Thibaul L.t: Tu opposes les posture et la véritable action...pourquoi pas...mais en deux mots, quels est le véritable programme d'actions ?

Thibault L. a dit…

Pour moi? La réforme ou la révolution. A mon sens cette dernière est un mauvais choix. Un groupe politique doit délivrer une analyse sérieuse et critique afin de proposer une réforme pertinente et assumée, fruit d'une vision claire du monde. Ca paraît con, mais au-delà de tous les discours c'est surtout ça le politique.

La posture revient plus à revendiquer une radicalité totale, une pureté de l'esprit sans aucune conséquence pratique.C'est l'exemple de BHL, belle âme dont les mots sont vides et qui ne fait pas avancer le débat.
On retrouve la posture sous des formes diverses. Quand une marque se présente comme transgressive et rebelle alors que c'est rien d'autre qu'une paire de baskets. Quand un intellectuel Français se présente comme Saint George attaquant le dragon du fascisme/socialisme Etatique, au péril de sa vie. Quand un politique présente comme une rupture radicale de vieilles idées. A chaque fois, la communication prend le pas sur l'aspect concret. On met de côté les conséquences, et on s'intéresse plus aux questions "Qui parle?" et "Comment le fait-il?". Ce qui ne fait pas avancer le schmilblick.

Thibault L. a dit…

Après relecture, je vois que je ne suis pas assez clair.
Pense à Pierre Mendés France.Sans l'idéaliser, un programme simple, expliqué, et modéré puisqu'il s'agit de le rendre applicable. Le programme participe d'une logique de dialogue et de raison. Des postulats différents aboutissent à des analyses différentes, elles se confrontent et les gens font leurs choix.

Joseph Tura a dit…

@ThibaultL.
Pour la posture, je vois bien mais pour la vraie politique, tu réponds méthode (analyse-critique-propositions)...un vrai socdem !!! Il ne manque que le pragmatisme.

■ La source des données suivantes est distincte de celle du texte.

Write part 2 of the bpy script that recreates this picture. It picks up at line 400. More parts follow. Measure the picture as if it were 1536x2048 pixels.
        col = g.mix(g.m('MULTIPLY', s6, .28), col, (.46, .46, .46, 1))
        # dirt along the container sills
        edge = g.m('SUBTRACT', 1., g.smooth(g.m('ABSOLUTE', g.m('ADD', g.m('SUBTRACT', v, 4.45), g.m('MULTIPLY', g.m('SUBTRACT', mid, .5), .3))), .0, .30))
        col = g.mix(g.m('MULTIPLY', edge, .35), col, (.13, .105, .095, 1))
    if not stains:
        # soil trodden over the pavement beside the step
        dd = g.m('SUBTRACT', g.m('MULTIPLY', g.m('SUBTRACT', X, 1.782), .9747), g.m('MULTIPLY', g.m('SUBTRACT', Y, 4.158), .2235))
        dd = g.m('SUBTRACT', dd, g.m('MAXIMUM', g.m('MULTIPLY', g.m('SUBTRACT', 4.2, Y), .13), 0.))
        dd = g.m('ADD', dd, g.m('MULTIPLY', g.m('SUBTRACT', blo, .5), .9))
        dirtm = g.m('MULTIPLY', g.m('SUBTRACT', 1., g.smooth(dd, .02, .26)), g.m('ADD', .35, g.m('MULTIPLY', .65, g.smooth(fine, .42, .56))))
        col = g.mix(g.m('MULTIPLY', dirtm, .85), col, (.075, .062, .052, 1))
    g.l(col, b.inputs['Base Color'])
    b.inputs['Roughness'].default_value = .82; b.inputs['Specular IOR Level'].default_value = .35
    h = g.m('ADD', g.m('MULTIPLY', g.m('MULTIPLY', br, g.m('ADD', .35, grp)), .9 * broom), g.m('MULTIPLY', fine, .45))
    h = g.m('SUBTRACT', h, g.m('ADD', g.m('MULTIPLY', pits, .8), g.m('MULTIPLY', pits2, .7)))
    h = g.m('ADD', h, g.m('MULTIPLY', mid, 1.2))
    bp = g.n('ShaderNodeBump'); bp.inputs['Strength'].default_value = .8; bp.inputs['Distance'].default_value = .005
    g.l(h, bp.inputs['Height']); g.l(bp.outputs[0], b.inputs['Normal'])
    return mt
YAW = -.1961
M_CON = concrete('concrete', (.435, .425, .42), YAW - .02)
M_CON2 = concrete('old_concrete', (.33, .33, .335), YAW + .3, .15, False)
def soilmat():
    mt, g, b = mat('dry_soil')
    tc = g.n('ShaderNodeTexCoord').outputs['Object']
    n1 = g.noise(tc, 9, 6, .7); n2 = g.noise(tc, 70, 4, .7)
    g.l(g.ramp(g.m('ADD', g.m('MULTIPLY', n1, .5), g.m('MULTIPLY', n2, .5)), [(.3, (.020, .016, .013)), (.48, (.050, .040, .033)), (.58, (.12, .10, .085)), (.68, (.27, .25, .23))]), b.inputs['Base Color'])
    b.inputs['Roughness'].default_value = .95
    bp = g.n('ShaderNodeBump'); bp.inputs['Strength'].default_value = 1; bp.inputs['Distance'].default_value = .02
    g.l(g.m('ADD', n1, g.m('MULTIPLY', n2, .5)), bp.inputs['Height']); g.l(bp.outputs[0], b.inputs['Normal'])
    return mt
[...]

Le tout placé sous la figure tutélaire de PMF...l'homme politique le plus surévalué du XXème siècle...10 mois de gouvernement et 20 ans de (im)posture (nous y revoilà).

Certains se moquent des accents adolescents de Coupat-Doré mais dans son genre PMF est un peu le James Dean ou le River Phoenix de la politique.

Le PMF de 1944 n'avait rien d'un modéré. Il voulait la rigueur financière, il aurait eu la guerre civile et le PCF à 40%

Thibault L. a dit…

Hé, je suis pas loin de ça. Je me cherche encore, mais le pragmatisme associé à une vision politique pertinente reste bien souvent la meilleure option.
Pour PMF, je suis d'accord que son action ne fut pas exceptionnelle, mais sa méthode et ses volontés d'explication sont à valoriser aujourd'hui. Actuellement, les arguments reposent sur l'émotionnel ou la posture le plus souvent, on est donc loin du débat politique.

Comment vois tu un véritable programme politique, pour ta part?